** START DATA SECTION **

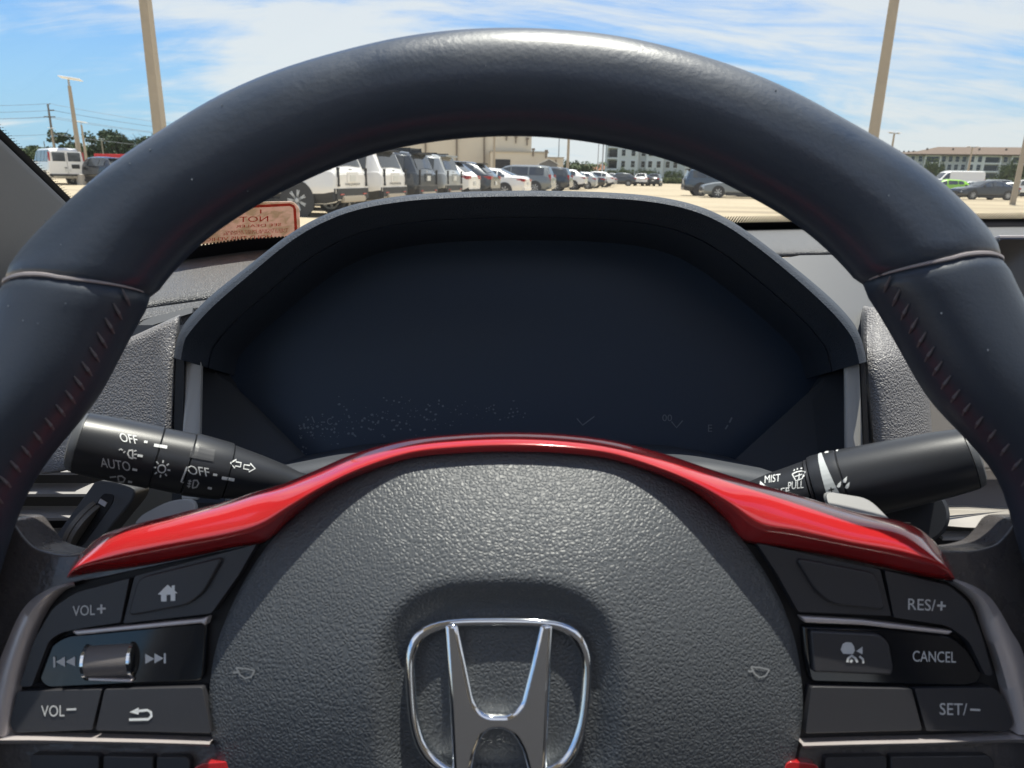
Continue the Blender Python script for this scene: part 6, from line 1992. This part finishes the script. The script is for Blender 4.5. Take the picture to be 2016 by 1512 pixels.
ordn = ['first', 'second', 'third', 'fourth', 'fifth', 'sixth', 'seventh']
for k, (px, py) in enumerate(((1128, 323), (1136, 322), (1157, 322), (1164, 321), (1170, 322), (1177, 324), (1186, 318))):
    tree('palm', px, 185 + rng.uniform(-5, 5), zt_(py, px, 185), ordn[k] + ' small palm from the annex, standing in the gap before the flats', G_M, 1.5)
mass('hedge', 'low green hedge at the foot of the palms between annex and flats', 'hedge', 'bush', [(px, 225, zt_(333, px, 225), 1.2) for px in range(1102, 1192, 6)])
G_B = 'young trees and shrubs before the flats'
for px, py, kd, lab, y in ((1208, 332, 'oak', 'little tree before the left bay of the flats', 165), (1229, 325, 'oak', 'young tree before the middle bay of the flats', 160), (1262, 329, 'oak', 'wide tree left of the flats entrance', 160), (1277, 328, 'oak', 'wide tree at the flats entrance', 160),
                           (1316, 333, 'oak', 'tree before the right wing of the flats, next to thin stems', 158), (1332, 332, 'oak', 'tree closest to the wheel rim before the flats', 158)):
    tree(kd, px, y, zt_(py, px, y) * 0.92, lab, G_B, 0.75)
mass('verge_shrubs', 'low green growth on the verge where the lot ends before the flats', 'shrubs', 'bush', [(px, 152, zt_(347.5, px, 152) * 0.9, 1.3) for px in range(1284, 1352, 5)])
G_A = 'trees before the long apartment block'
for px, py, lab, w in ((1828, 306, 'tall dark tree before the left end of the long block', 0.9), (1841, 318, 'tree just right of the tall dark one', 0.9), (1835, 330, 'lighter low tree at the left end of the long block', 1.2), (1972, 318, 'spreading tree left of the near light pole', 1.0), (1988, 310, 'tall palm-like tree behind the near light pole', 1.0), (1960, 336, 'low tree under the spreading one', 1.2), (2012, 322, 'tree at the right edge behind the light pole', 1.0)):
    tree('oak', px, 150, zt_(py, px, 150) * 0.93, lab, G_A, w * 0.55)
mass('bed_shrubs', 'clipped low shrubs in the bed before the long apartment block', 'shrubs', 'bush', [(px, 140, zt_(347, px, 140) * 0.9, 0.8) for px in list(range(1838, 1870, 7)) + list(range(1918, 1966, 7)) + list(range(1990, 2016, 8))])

** END DATA SECTION **

YOUR GOAL. Quote the data exactly, leaving every image out of the copy.

REPLY.
Continue the Blender Python script for this scene: part 6, from line 1992. This part finishes the script. The script is for Blender 4.5. Take the picture to be 2016 by 1512 pixels.
ordn = ['first', 'second', 'third', 'fourth', 'fifth', 'sixth', 'seventh']
for k, (px, py) in enumerate(((1128, 323), (1136, 322), (1157, 322), (1164, 321), (1170, 322), (1177, 324), (1186, 318))):
    tree('palm', px, 185 + rng.uniform(-5, 5), zt_(py, px, 185), ordn[k] + ' small palm from the annex, standing in the gap before the flats', G_M, 1.5)
mass('hedge', 'low green hedge at the foot of the palms between annex and flats', 'hedge', 'bush', [(px, 225, zt_(333, px, 225), 1.2) for px in range(1102, 1192, 6)])
G_B = 'young trees and shrubs before the flats'
for px, py, kd, lab, y in ((1208, 332, 'oak', 'little tree before the left bay of the flats', 165), (1229, 325, 'oak', 'young tree before the middle bay of the flats', 160), (1262, 329, 'oak', 'wide tree left of the flats entrance', 160), (1277, 328, 'oak', 'wide tree at the flats entrance', 160),
                           (1316, 333, 'oak', 'tree before the right wing of the flats, next to thin stems', 158), (1332, 332, 'oak', 'tree closest to the wheel rim before the flats', 158)):
    tree(kd, px, y, zt_(py, px, y) * 0.92, lab, G_B, 0.75)
mass('verge_shrubs', 'low green growth on the verge where the lot ends before the flats', 'shrubs', 'bush', [(px, 152, zt_(347.5, px, 152) * 0.9, 1.3) for px in range(1284, 1352, 5)])
G_A = 'trees before the long apartment block'
for px, py, lab, w in ((1828, 306, 'tall dark tree before the left end of the long block', 0.9), (1841, 318, 'tree just right of the tall dark one', 0.9), (1835, 330, 'lighter low tree at the left end of the long block', 1.2), (1972, 318, 'spreading tree left of the near light pole', 1.0), (1988, 310, 'tall palm-like tree behind the near light pole', 1.0), (1960, 336, 'low tree under the spreading one', 1.2), (2012, 322, 'tree at the right edge behind the light pole', 1.0)):
    tree('oak', px, 150, zt_(py, px, 150) * 0.93, lab, G_A, w * 0.55)
mass('bed_shrubs', 'clipped low shrubs in the bed before the long apartment block', 'shrubs', 'bush', [(px, 140, zt_(347, px, 140) * 0.9, 0.8) for px in list(range(1838, 1870, 7)) + list(range(1918, 1966, 7)) + list(range(1990, 2016, 8))])